Soundwise, Blackstar basically took the "Swansong" blueprint to an even more melodic level with a few extra dodgy curveballs that really fail to hit the spot. The riffs that are on offer have an almost hard-rockish edge at times, with even Jeff Walker's vocal tract easing off on the gristly growl to add a slightly more tuneful resonance. The main problem for me is that the whole album is laden with (at times) overly hooky riffs and ultra melody laden solo work by the admittedly talented Carlo Regadas, and it's almost as if they're trying too hard to be commercial. The drums are still fully steeped in metal glory, but quite often this sounds more akin to the likes of Down or a latter-day southern rock tinged Corrosion of Conformity. However, I'd still class it as a Heavy Metal record, thanks to the urgency of their delivery, occasional trad metal riffage and overall thicker, meatier sound of the guitars.
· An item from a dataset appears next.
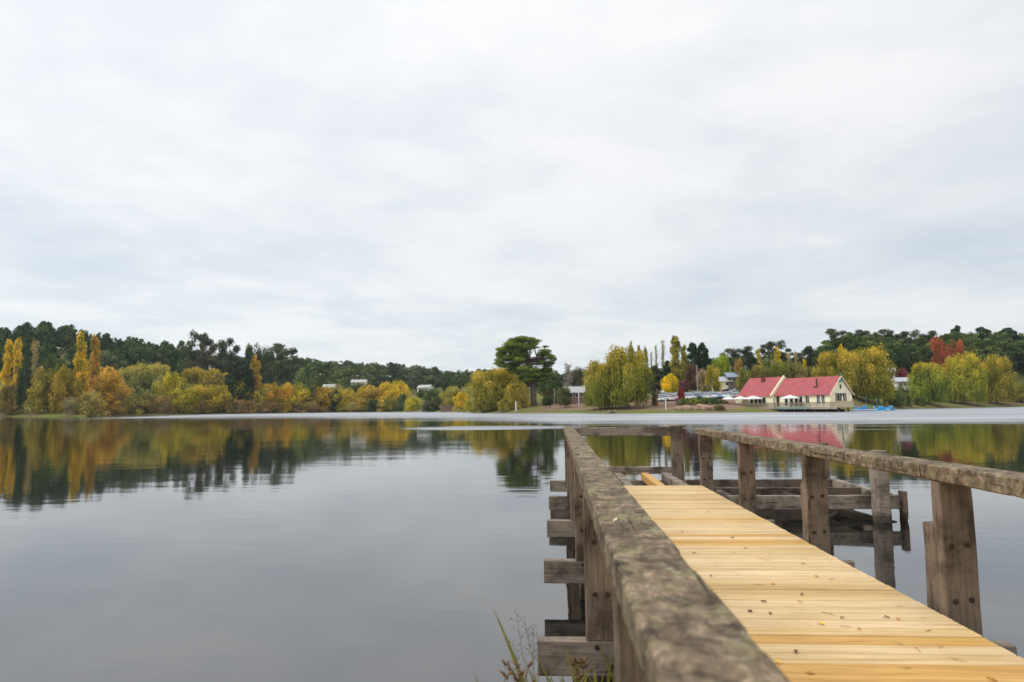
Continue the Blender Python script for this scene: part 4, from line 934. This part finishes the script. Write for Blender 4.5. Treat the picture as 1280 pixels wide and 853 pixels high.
for a_, b_ in ((981, 985.5), (987, 992), (993.5, 998), (999, 1003.5)): window(fx(a_), fx(b_), FZ+.15, FZ+2.6, 0, 1)
window(fx(1007), fx(1012), FZ+.8, FZ+2.7, 0, 2)
window(fx(1021), fx(1025.5), FZ+.7, FZ+2.85, 0, 2); window(fx(1027), fx(1031.5), FZ+.7, FZ+2.85, 0, 2)
f = MB(); yc = (DEP-.4)/2; f.box(LEN+.004, LEN+.05, yc-1.6, yc+1.6, FZ+1.2, FZ+3.3); fr = f.build('window', WHITE, bh)
p_ = MB()
for k in range(3): p_.box(LEN+.052, LEN+.08, yc-1.5+k*1.02, yc-1.5+k*1.02+.85, FZ+1.3, FZ+3.2)
p_.build('pane', GLASS, fr)
f = MB(); f.box(LEN+.004, LEN+.06, yc-.3, yc+.3, EA+1.1, EA+2.1); f.build('vent', DARK, bh)
f = MB()
for sgn in (-1, 1): f.box(LEN+.004, LEN+.07, yc+sgn*1.9-.25, yc+sgn*1.9+.25, FZ+1.2, FZ+3.3)
f.build('shutter', plain('brown_shutter', (.22, .13, .09), .7, .1), bh)
# pier deck
XL = fx(908, -4.6); XR = LEN+.2; YF = -4.6
m = MB(); m.box(XL, XR+4.5, YF, -.0, FZ-.28, FZ-.005); m.box(XL, -.1, .002, 6, FZ-.28, FZ-.005); m.box(LEN+.02, XR+4.5, .002, 5, FZ-.28, FZ-.005); m.build('pier_deck', TIMBER, bh)
m = MB(); m.box(XL, XR+4.5, YF-.06, YF-.002, FZ-.55, FZ-.0); m.build('fascia', TIMBER, bh)
m = MB(); m.box(XJ+4, LEN-2, YF-.1, YF-.062, FZ-.4, FZ-.15); m.build('fascia', TEAL, bh)
x = XL+.4
while x < XR+4.6:
    for yy in (YF+.3, -.6, 5, 8.5):
        if yy > 0 and x > LEN - 1: continue
        m = MB(); m.box(x-.14, x+.14, yy-.14, yy+.14, -1.5, FZ-.281); m.build('pier_pile', DARK, bh)
    x += 2.9
m = MB(); m.box(XL+.6, XR+3.5, -.3, -.1, .05, FZ-.6); m.build('under_deck_shade', DARK, bh)  # dark sheet standing in for the shade beneath the pier deck
rl = MB(); x = XL
rl.box(XL, XR+4.5, YF-.03, YF+.03, FZ+.98, FZ+1.08); rl.box(XL, XR+4.5, YF-.02, YF+.02, FZ+.12, FZ+.18)
while x < XR+4.5:
    rl.box(x-.05, x+.05, YF-.04, YF+.04, FZ, FZ+.98); xx = x+.14
    while xx < x+1.7 and xx < XR+4.4: rl.box(xx, xx+.06, YF-.015, YF+.015, FZ+.181, FZ+.979); xx += .13
    x += 1.8
rl.box(XL-.03, XL+.03, YF+.04, 5.5, FZ+.98, FZ+1.08)
y = YF+.2
while y < 5.4: rl.box(XL-.015, XL+.015, y, y+.06, FZ+.0, FZ+.979); y += .13
rl.build('railing', plain('brown_railing', (.20, .155, .115), .8, .25, 2), bh)
BM = Matrix.Translation((A.x, A.y, 0)) @ Matrix.Rotation(ang, 4, 'Z')
def bw(x, y, z): return BM @ Vector((x, y, z))
# umbrellas
def umbrella(pxc, yo, label, w=1.9, group='white umbrellas on the pier deck'):
    p = bw(fx(pxc, yo), yo, FZ+.003); r = thing('umbrella', p, label, 'umbrella', group)
    m = MB(); n = 8; vs = [(0, 0, 2.95)] + [(w*math.cos(2*PI*k/n), w*math.sin(2*PI*k/n), 2.25) for k in range(n)] + [(w*math.cos(2*PI*k/n), w*math.sin(2*PI*k/n), 2.05) for k in range(n)]
    fs_ = [(0, 1+k, 1+(k+1) % n) for k in range(n)] + [(1+k, 1+n+k, 1+n+(k+1) % n, 1+(k+1) % n) for k in range(n)]
    m.add(vs, fs_); m.build('canopy', CANVAS, r)
    m = MB(); m.tube([(0, 0, 0), (0, 0, 3.05)], .035, 8); m.build('pole', STEEL, r)
    m = MB(); m.lathe([(0, .12), (.28, .12), (.32, 0)], (0, 0, 0), 12); m.build('base', DARK, r)
umbrella(911, -2.5, 'leftmost white umbrella on the pier deck, beyond the end of the building'); umbrella(925.5, -2.6, 'white umbrella at the left corner of the boathouse')
umbrella(942, -2.8, 'wide white umbrella in front of the left wing windows', 2.5); umbrella(988, -2.6, 'white umbrella alone in front of the right wing', 2.3)
for pxc, lab in ((1062, 'furled pinkish umbrella right of the boathouse gable'), (1067, 'second furled umbrella, at the outer end of the side deck')):
    p = bw(LEN+2.2 + (pxc-1062)*.45, 1.5, FZ+.003); r = thing('furled_umbrella', p, lab, 'umbrella')
    m = MB(); m.lathe([(.0, 1.0), (.12, 1.05), (.2, 1.6), (.12, 2.4), (.03, 2.7)], (0, 0, 0), 8); m.build('canopy', plain('pinkish_canvas', (.72, .60, .54), .8, .05), r); m = MB(); m.tube([(0, 0, 0), (0, 0, 2.9)], .035, 6); m.build('pole', STEEL, r)
# side screen at the right end of the deck
m = MB(); x0 = LEN+4.71
for k in range(40): m.box(x0, x0+.04, YF + k*.16, YF + k*.16+.09, FZ-.25, FZ+1.3)
m.box(x0-.04, x0-.002, YF, YF+6.4, FZ+.95, FZ+1.05); m.build('screen', plain('pale_timber', (.50, .42, .27), .8, .15), bh)

# floating dock and pedal boats
pd = P(1088, 512, 178); pd.z = 0
dock = thing('floating_dock', (pd.x, pd.y, 0), 'low white floating dock with a blue edge moored beside the boathouse', 'dock', rz=YAW-.15)
m = MB(); m.box(-4.6, 4.4, -.9, .9, .22, .36); m.build('dock_top', WHITE, dock); m = MB(); m.box(-4.55, 4.35, -.85, .85, -.2, .218); m.build('float', plain('blue_float', (.03, .12, .36), .5, .1), dock)
def pedal():
    r = thing('pedal_boat', (0, 0, 0), 'x', 'pedal boat')
    out = []
    hull = MB()
    for sy in (-.5, .5):
        hull.extr([(-1.3, sy-.22, .05), (1.1, sy-.22, .05), (1.5, sy-.1, .38), (1.5, sy+.1, .38), (1.1, sy+.22, .05), (-1.3, sy+.22, .05)], (0, 0, .001))
        hull.extr([(-1.4, sy-.24, -.1), (1.0, sy-.24, -.1), (1.55, sy-.24, .42), (-1.4, sy-.24, .42)], (0, .48, 0))
    hull.box(-1.3, 1.2, -.26, .26, .2, .42)
    h = hull.build('hull', BLUEB, r); m = MB(); m.extr([(-.9, -.6, .42), (-.3, -.6, .42), (-.3, -.6, .62), (-.75, -.6, .62), (-1.05, -.6, 1.25), (-1.2, -.6, 1.2)], (0, 1.2, 0)); s = m.build('seat', plain('light_blue_plastic', (.10, .42, .66), .4, .05), r)
    m = MB(); m.lathe([(0, 0), (.45, 0), (.45, .35), (0, .35)], (0, 0, 0), 14); w = m.build('paddle_housing', BLUEB, r); w.rotation_euler = (PI/2, 0, 0); w.location = (.6, .17, .45)
    return r, [(h, []), (s, []), (w, [])]
pr, prt = pedal(); first = True
for px, D, rz, lab in ((1074, 181, .5, 'blue pedal boat nearest the boathouse, left end of the dock'), (1081, 182, 1.2, 'blue pedal boat second from the boathouse'), (1098, 177.5, -.2, 'bright blue pedal boat moored at the middle of the dock'),
                       (1104, 178.5, .6, 'bright blue pedal boat touching the one at the dock end'), (1110, 178, 1.9, 'bright blue pedal boat at the right end of the dock')):
    p = P(px, 511, D); z = .02 if px > 1090 or px < 1090 else 0
    if first: pr.location = (p.x, p.y, z); pr.rotation_euler.z = rz; pr['label'] = lab; pr['group'] = 'blue pedal boats'; first = False
    else: copy_tree(pr, prt, (p.x, p.y, z), (1, 1, 1), rz, None, lab, 'pedal boat', 'blue pedal boats')

# ------------------------------------------------------------------ cars
CARGLASS = plain('car_window_glass', (.10, .12, .14), .12, .05)
def car(kind):
    L_ = 4.4 if kind == 'sedan' else 4.1
    r = thing('parked_car', (0, 0, 0), 'x', 'car'); hw = .88
    m = MB(); prof = [(-L_/2, .30), (-L_/2, .75), (-L_/2+.1, .88), (-.95, .95), (1.2, .95), (L_/2-.15, .92), (L_/2, .8), (L_/2, .30)]
    if kind == 'wagon': prof = [(-L_/2, .30), (-L_/2, .78), (-L_/2+.15, .98), (-.95, 1.05), (1.2, 1.05), (L_/2-.05, 1.02), (L_/2, .8), (L_/2, .30)]
    m.extr([(x, -hw, z) for x, z in prof], (0, 2*hw, 0)); zt = 1.42 if kind == 'sedan' else 1.68; zb = .95 if kind == 'sedan' else 1.05
    m.extr([(-.35, -.62, zt-.03), (-.25, -.62, zt+.03), (.9, -.62, zt+.03), (1.05 if kind == 'sedan' else 1.6, -.62, zt-.03)], (0, 1.24, 0))
    b = m.build('body', CARP, r)
    g_ = MB(); xe = 1.75 if kind == 'sedan' else L_/2-.12; xt = 1.05 if kind == 'sedan' else 1.62
    lo = [(-1.05, -.82, zb), (xe, -.82, zb), (xe, .82, zb), (-1.05, .82, zb)]; hi = [(-.33, -.64, zt-.03), (xt, -.64, zt-.03), (xt, .64, zt-.03), (-.33, .64, zt-.03)]
    g_.add(lo+hi, [(0, 3, 2, 1), (4, 5, 6, 7), (0, 1, 5, 4), (1, 2, 6, 5), (2, 3, 7, 6), (3, 0, 4, 7)]); g2 = g_.build('windows', CARGLASS, r)
    tr = [(b, []), (g2, [])]
    for sx in (-L_/2+.8, L_/2-.75):
        for sy in (-.82, .82):
            w = MB(); w.tube([(sx, sy-.1, .32), (sx, sy+.1, .32)], .32, 14); tr.append((w.build('wheel', TYRE, r), []))
    for sy in (-.62, .62):
        w = MB(); w.box(-L_/2-.012, -L_/2+.05, sy-.18, sy+.18, .6, .74); tr.append((w.build('headlight', STEEL, r), []))
    return r, tr
CARS = {'sedan': car('sedan'), 'wagon': car('wagon')}; used = {'sedan': False, 'wagon': False}
CC = {'white': (.84, .85, .87), 'silver': (.58, .60, .63), 'dark blue': (.03, .06, .14), 'black': (.02, .02, .022), 'red': (.45, .02, .02), 'light blue': (.25, .38, .55), 'grey': (.16, .17, .18), 'green': (.05, .12, .09)}
rows = [('front row', 203, 826, 921, ['white', 'silver', 'white', 'red', 'white', None, None, 'white', 'silver', 'dark blue', 'silver', 'white', 'silver', 'white', 'light blue', 'white', 'white', 'silver', 'grey', 'white'], 'front'),
        ('second row', 211, 824, 922, ['light blue', 'white', 'silver', 'white', 'dark blue', 'white', 'light blue', 'silver', 'white', 'dark blue', 'white', 'silver', 'white', 'red', 'silver', 'white', 'white'], 'second'),
        ('back row', 219, 832, 918, ['silver', 'white', 'white', 'dark blue', 'silver', 'white', 'light blue', 'white', 'silver', 'black', 'silver', 'white', 'red', 'white', 'silver'], 'back')]
for rn, D, xa, xb, cols, nm in rows:
    n = len(cols); cnt = {c: cols.count(c) for c in cols if c}
    for i, c in enumerate(cols):
        if not c: continue
        px = xa + (xb-xa)*i/(n-1); d = D + RNG.uniform(-.5, .5); p = W(px, d); kd = 'wagon' if (i*7 + D) % 3 == 0 else 'sedan'; root, tr = CARS[kd]
        kt = kd
        if cnt[c] == 1: lab = f'only {c} car in the {rn} of the lakeside car park'
        else: lab = f'{c} car parked in the {rn} of the lakeside car park'
        sc = 1; rz = YAW + PI/2 + RNG.uniform(-.12, .12) + (.5 if i % 5 == 0 else 0.25)
        loc = (p.x, p.y, gz(p)+.02)
        if not used[kd]:
            root.location = loc; root.rotation_euler.z = rz; root['label'] = lab; root['group'] = 'cars in the lakeside car park'; used[kd] = True
            for ch, _ in tr: ch.color = (*CC[c], 1)
        else: copy_tree(root, tr, loc, (1, 1, 1), rz, CC[c], lab, 'car', 'cars in the lakeside car park')
p = W(920, 236)
for px, D, c, lab in ((921, 228, 'white', 'white car standing alone above the car park, left of the boathouse roof'), (912, 233, 'dark blue', 'dark blue car behind the lone white car above the car park')):
    p = W(px, D); root, tr = CARS['sedan']; copy_tree(root, tr, (p.x, p.y, gz(p)+.9), (1, 1, 1), YAW + .2, CC[c], lab, 'car')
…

The things that push this album down however are the usage of weird instruments (horns and saxophone anyone?) that stain a couple of the tracks, but even more so the overwhelming fact that this below par album was actually born from some of the same brains behind the life affirming Carcass album "Necrotism..." That said, it's still pretty hard to swallow, even when held on its own merits.

All in all, the album smacks of a band getting something out of their system that'd been festering away for a long time behind the decomposed behemoth that was Carcass. It's a really hard album to enjoy at all, even more so if you're as much as a Carcass fanatic as me.